Now where the dangers of idle throttle oil provisions are dangerously low would be shutting the throttle completely from a WOT top end run. The engine is still at max rpm with a shut throttle (Idle fuel/oil). That to me is FAR more dangerous then letting a bike idle for a minute or two.

Discussion! I refuse to just say, "oh, i heard it from so and so..." We have enough of that in our govt today.
-BIG DAN:thumb:

EDIT:
Another HUGE part of engine life, and why the thing needs oil in the first place, involves engine LOAD.
At idle there is very little load and a ton of residual oil all over the rotating components. I think the engine would need exponentially more oil while under a heavy load.
 
Last edited:
FWIW, I'm far more interested in finding the (detailed) truth about such topics as these than being right. Not interested in arguing, just trying to understand.

In my mind,
You cannot change the ratio of premix once you've mixed it. Typically Factory Specified.
You cannot change how much fuel/air the engine requires to idle. A physical aspect of the engine.
These will be constants, whether the throttle is pinned or the throttle is shut.
Idle will receive the same volume of oil per volume of fuel as WOT.
Only the engine speed changes. The throttle opening increases the flow of fuel/oil to accomodate the faster spinning engine.

Typically if an engine dies at idle or ''loads up" then it is too rich, not too lean. Too lean would cause an increasing idle or hanging idle. This rich condition means extra fuel is spreading extra oil to the essential components. Probably a good thing.

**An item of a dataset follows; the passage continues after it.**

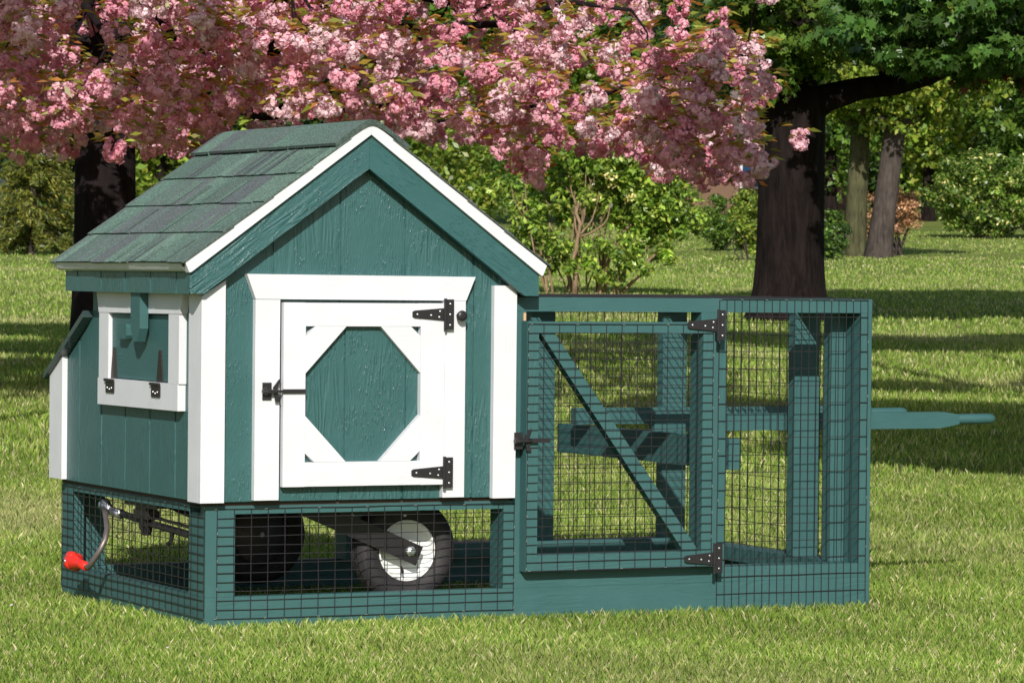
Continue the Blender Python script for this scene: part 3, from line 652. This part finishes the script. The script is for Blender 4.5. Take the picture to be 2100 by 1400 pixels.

Now where the dangers of idle throttle oil provisions are dangerously low would be shutting the throttle completely from a WOT top end run. The engine is still at max rpm with a shut throttle (Idle fuel/oil). That to me is FAR more dangerous then letting a bike idle for a minute or two.

Discussion! I refuse to just say, "oh, i heard it from so and so..." We have enough of that in our govt today.
-BIG DAN:thumb:

EDIT:
Another HUGE part of engine life, and why the thing needs oil in the first place, involves engine LOAD.
At idle there is very little load and a ton of residual oil all over the rotating components. I think the engine would need exponentially more oil while under a heavy load.


Ok Big D, here is one for ya.

Current 2013 TE 250 93 hours on motor. When pinned and under a load you can smell the motor or oil or something. Time for new top end?

:smirk:
 

SRAD97750

Moderator
Staff member
No, I think a measurement of the piston rings and piston/cylinder inspection is in order at or before 100 hours. But that is the only determinate for changing the top end.
If you are smelling something different in the exhaust, then there is possibly coolant or trans oil entering the mix. That would lead me to a bad seal somewhere.
Typically, once a bearing or clutch 'fries', the smell will STAY.
-BIG DAN:thumb:
 
As I have stated, good for you! Do as you wish.
And to say me listening to George instead of inter webers is not the same as the govt, are you fucking kidding me? Now I really think my mouth taste like shit! Later!!
 
Rack I believe(nobody told me) that a wide open extended load on a 2st, and then you smell a different burn smell, and usually more smoke from the exhaust, is the extra heat burning the excess oil that has built up in the pipe...from my years of racing, wrenching, motors, etc.
 
Ok Big D, here is one for ya.

Current 2013 TE 250 93 hours on motor. When pinned and under a load you can smell the motor or oil or something. Time for new top end?

:smirk:
Any 2 stroke, that is under load will smell like that after I while. I was riding a 2 st with only 2hrs on the motor and after a couple hills climbs and hillclimb drag races, I could smell the same thing.
93hrs though? Time to tear it down. I smell Father and Sons learning project...:thumb:
 
Any 2 stroke, that is under load will smell like that after I while. I was riding a 2 st with only 2hrs on the motor and after a couple hills climbs and hillclimb drag races, I could smell the same thing.
93hrs though? Time to tear it down. I smell Father and Sons learning project...:thumb:

2 hours and you could smell it? What were you doing, drag racing up the sand hills? Do you have any pics to post?